Вернувшись в Каранамбо, мы честно рассказали Тайни, как испугались коров.
«Ну что поделаешь, — рассмеялся он. — Они иногда бывают довольно норовистые. Я и сам не раз бегал от них в первые годы».
Мы почувствовали, что наше доброе имя хотя бы отчасти восстановлено.
На следующий день Тайни предложил пойти на плес реки Рупунуни, который начинался сразу за его домом. На берегу он подвел нас к рыхлому, похожему на глыбу туфа валуну, испещренному воронками, и бросил в одну из нор камень. В ответ со дна донесся сдавленный утробный звук.
«Дома сидит, — прокомментировал Тайни. — Электрические угри здесь все дырки обжили».
У меня был свой более совершенный прибор для поиска электрических угрей. Перед поездкой нас попросили записать электрические импульсы, какие посылает эта рыба. Особо сложного оборудования для такого дела не требовалось: достаточно было прикрепить две тонкие медные проволоки к небольшой деревяшке и протянуть от них гибкий провод, который подключался бы к магнитофону. Итак, я опустил наше примитивное звукозаписывающее устройство в нору и тут же услышал в наушниках потрескивание, означавшее, что угорь выпустил разряд. Треск нарастал, учащался и, достигнув некоего предела, пошел на спад. Считается, что импульсы служат своего рода локаторами: вдоль боковой линии угря расположены сенсорные окончания, с помощью которых он улавливает изменения электрических полей. Для него это сигнал: вблизи крупный предмет, — и так, следуя собственной «навигации», эта рыба, достигающая иногда полутора метров в длину, свободно лавирует между камнями в мутной речной воде. Однако слабыми импульсами электрический угорь не ограничивается; он способен генерировать разряды такого высокого напряжения, что они не только парализуют его добычу, но, как рассказывают, вполне могут оглушить человека.
Мы спустились к «причалу» Тайни, забрались в два каноэ с подвесными моторами и поплыли вверх по течению. По пути нам встретилось дерево, на котором поселилась стая тираннов; их гнезда, словно огромные биты, свисали с ветвей. К обоим каноэ мы привязали удочки-донки с наживкой на металлических крючках: вдруг попадется какая-нибудь рыба. Ждать долго не пришлось. Как только мы отплыли, я почувствовал, что клюет, потянул леску, вытащил серебристо-черную рыбину примерно тридцати сантиметров в длину и стал вытаскивать крючок у нее изо рта.

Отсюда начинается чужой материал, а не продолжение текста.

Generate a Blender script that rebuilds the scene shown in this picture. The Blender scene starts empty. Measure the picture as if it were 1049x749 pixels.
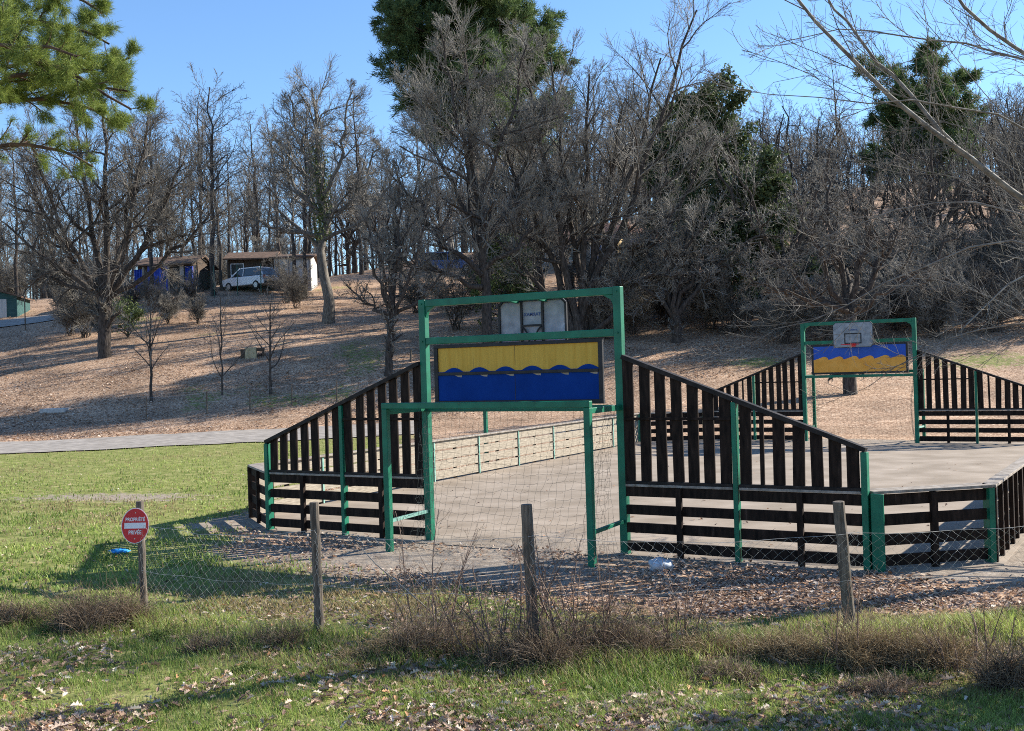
import bpy, math, random
import numpy as np
from mathutils import Matrix, Vector
random.seed(7)
RNG = np.random.default_rng(11)
SC = bpy.context.scene
COL = SC.collection
R = math.radians

# ------------------------------------------------------------------ camera
CAM_F, CAM_H, CAM_ROLL = 1124.36, 2.409, 0.0304
cd = bpy.data.cameras.new('camera'); cam = bpy.data.objects.new('camera', cd); COL.objects.link(cam)
cd.sensor_width = 36; cd.sensor_fit = 'HORIZONTAL'; cd.lens = 36 * CAM_F / 1049
cd.clip_start = 0.05; cd.clip_end = 3000
cam.matrix_world = Matrix.Translation((0, 0, CAM_H)) @ Matrix.Rotation(R(90), 4, 'X') @ Matrix.Rotation(-CAM_ROLL, 4, 'Z')
SC.camera = cam
# ------------------------------------------------------------------ light
SUN_EL, SUN_TO = R(29), R(22)          # elevation; horizontal angle of the sun measured from +X towards +Y
w = bpy.data.worlds.new('World'); SC.world = w; w.use_nodes = True
nt = w.node_tree; nt.nodes.clear()
sky = nt.nodes.new('ShaderNodeTexSky'); sky.sky_type = 'NISHITA'; sky.sun_disc = False
sky.sun_elevation = SUN_EL; sky.sun_rotation = R(90) - SUN_TO
sky.air_density = 1.0; sky.dust_density = 0.0; sky.ozone_density = 6.0
bg = nt.nodes.new('ShaderNodeBackground'); bg.inputs[1].default_value = 0.105
wo = nt.nodes.new('ShaderNodeOutputWorld')
nt.links.new(sky.outputs[0], bg.inputs[0]); nt.links.new(bg.outputs[0], wo.inputs[0])
ld = bpy.data.lights.new('sun', 'SUN'); ld.energy = 5.0; ld.angle = R(0.55); ld.color = (1.0, 0.94, 0.83)
sun = bpy.data.objects.new('sun', ld); COL.objects.link(sun)
sd = Vector((math.cos(SUN_EL) * math.cos(SUN_TO), math.cos(SUN_EL) * math.sin(SUN_TO), math.sin(SUN_EL)))
sun.rotation_euler = sd.to_track_quat('Z', 'Y').to_euler()
sun.location = (30, 10, 30)
SC.view_settings.view_transform = 'Standard'; SC.view_settings.look = 'None'
SC.view_settings.exposure = 1.18; SC.view_settings.gamma = 1
SC.cycles.max_bounces = 5; SC.cycles.transparent_max_bounces = 8
SC.cycles.diffuse_bounces = 3; SC.cycles.filter_width = 1.0; SC.cycles.use_denoising = False

# ------------------------------------------------------------------ numeric helpers
def vnoise(x, y, s, seed=0):
    x = np.asarray(x, float) * s + 1000.3 + seed * 17.1; y = np.asarray(y, float) * s + 1000.7 + seed * 9.7
    xi = np.floor(x).astype(np.int64); yi = np.floor(y).astype(np.int64); fx = x - xi; fy = y - yi
    fx = fx * fx * (3 - 2 * fx); fy = fy * fy * (3 - 2 * fy)
    def h(a, b):
        n = (a * 374761393 + b * 668265263 + seed * 974634777) & 0xffffffff
        n = ((n ^ (n >> 13)) * 1274126177) & 0xffffffff
        return ((n ^ (n >> 16)) & 0xffff) / 65535.0
    return (h(xi, yi) * (1 - fx) + h(xi + 1, yi) * fx) * (1 - fy) + (h(xi, yi + 1) * (1 - fx) + h(xi + 1, yi + 1) * fx) * fy
def fbm(x, y, s, seed=0):
    return (vnoise(x, y, s, seed) + .5 * vnoise(x, y, s * 2.1, seed + 1) + .25 * vnoise(x, y, s * 4.3, seed + 2)) / 1.75
def sstep(a, b, x):
    t = np.clip((np.asarray(x, float) - a) / (b - a), 0, 1); return t * t * (3 - 2 * t)

TH = 0.5436; CX, CY = 0.0718, 14.5378; CL = 18.22
def court(u, v): return CX + u * math.cos(TH) + v * math.sin(TH), CY - u * math.sin(TH) + v * math.cos(TH)
def uv_of(x, y):
    dx = x - CX; dy = y - CY
    return dx * math.cos(TH) - dy * math.sin(TH), dx * math.sin(TH) + dy * math.cos(TH)

KD = np.array([0, 30, 37, 46, 51.5, 57, 67, 85, 100, 130, 200, 500.])
KX = np.array([-60, -36, -22, -5, 10, 30, 80.])
KH = np.array([[0, 0, 0, .1, 1.6, 2.6, 4.2, 6.8, 8.8, 10.5, 17, 30],
               [0, 0, 0, .1, 1.6, 2.7, 4.7, 8.0, 9.9, 11.8, 18, 32],
               [0, 0, 0, .3, 1.8, 3.3, 5.4, 9.0, 10.9, 13.6, 20, 34],
               [0, 0, 0, .3, 2.0, 3.6, 5.5, 8.5, 11, 16, 22, 34],
               [0, 0, .2, 1.3, 2.4, 3.7, 5.6, 9, 12, 18, 26, 42],
               [0, 0, .6, 1.8, 3.0, 4.3, 6.5, 10.5, 14, 21, 30, 48],
               [0, 0, .6, 1.8, 3.0, 4.8, 7.5, 12, 16, 24, 34, 52]])
def cub(xs, x):      # index + smoothed fraction
    i = np.clip(np.searchsorted(xs, x) - 1, 0, len(xs) - 2); t = np.clip((x - xs[i]) / (xs[i + 1] - xs[i]), 0, 1)
    return i, t
def H(x, y):
    x = np.asarray(x, float); y = np.asarray(y, float)
    i, s = cub(KX, x); s = s * s * (3 - 2 * s)
    acc = 0
    for o in (-2.2, 0, 2.2):                         # a soft average along the slope rounds the knots off
        j, t = cub(KD, np.maximum(y + o, 0))
        a = KH[i, j] * (1 - t) + KH[i, j + 1] * t; b = KH[i + 1, j] * (1 - t) + KH[i + 1, j + 1] * t
        acc = acc + (a * (1 - s) + b * s) / 3
    u, v = uv_of(x, y)
    out = np.maximum(np.maximum(np.abs(u) - 6.6, -v - 1.2), v - 19.5)
    k = sstep(0, 2.5, out)
    bump = (fbm(x, y, .5, 3) - .5) * .10 + (fbm(x, y, .07, 5) - .5) * .6 * sstep(40, 60, y)
    return np.where(y > 30, acc, acc * 1.0) * 1.0 + bump * k
def hz(x, y): return float(H(x, y))
def P(px, py, d):
    X0 = px - 524.5; Y0 = py - 374.5; c, s = math.cos(CAM_ROLL), math.sin(CAM_ROLL)
    return np.array([(c * X0 - s * Y0) * d / CAM_F, d, CAM_H - (s * X0 + c * Y0) * d / CAM_F])
def gd(px, py, d0=5, d1=260):           # where the sight line of a photo point meets the ground
    d = np.arange(d0, d1, .1); c, s = math.cos(CAM_ROLL), math.sin(CAM_ROLL)
    X0 = px - 524.5; Y0 = py - 374.5
    x = (c * X0 - s * Y0) * d / CAM_F; z = CAM_H - (s * X0 + c * Y0) * d / CAM_F
    g = z <= H(x, d)
    i = int(np.argmax(g)) if g.any() else len(d) - 1
    return np.array([x[i], d[i], hz(x[i], d[i])])
def on(px, d):                          # ground point at depth d in the direction of photo column px
    x = (px - 524.5) * d / CAM_F; return np.array([x, d, hz(x, d)])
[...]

«Побереги пальцы, — невозмутимо посоветовал Тайни. — Рыба-каннибал все-таки».
Пиранья
Я швырнул улов на дно лодки.
«Никогда так не делай, парень, — буркнул Тайни, схватил весло и ударом оглушил рыбу. — Она могла тебя чертовски сильно цапнуть».
Он поднял рыбину и в подтверждение своих слов засунул в ее разинутый рот ветку бамбука. Два ряда треугольных, острых как лезвия зубов сомкнулись, и ветка, словно под ударом топора, раскололась надвое.
Я ошалело смотрел на Тайни.
«Правда, что стая этих рыб может окружить человека и обглодать его до костей?» — вырвалось у меня.
Тайни рассмеялся.
Чарльз Лагус возвращается из Рупунуни
«Если ты настолько глуп, чтобы оставаться в воде, когда пираньи, или перайи, как мы их тут называем, начали тебя кусать, они вполне могут тебе крупно подгадить. Эти твари нападают, как только унюхают кровь, поэтому я никогда не купаюсь, если порезался. К счастью, они не любят неспокойную воду. Когда выходишь из каноэ, надо как следует взбаламутить воду, и перайи вряд ли появятся. Конечно, — продолжал Тайни, — иногда они нападают без всякой причины. Помню, как-то мы должны были плыть в одном каноэ с 15 индейцами. Забирались по одному, и, конечно, у каждого, хотя бы на секунду, одна нога оказывалась в воде. Обуви ни у кого, кроме меня, не было. Я залез последним, а когда уселся, заметил, что у индейца, что сидит напротив, нога кровоточит. Я спросил, что случилось, а он говорит: «Перайя укусила, когда забирался в каноэ». Оказалось, что перайи выгрызли кусочки мяса из ног у 13 из 15 парней. Никто из них при этом даже не вскрикнул, и других предупредить никому в голову не пришло. Впрочем, думаю, эта история не столько о перайях, сколько об индейцах».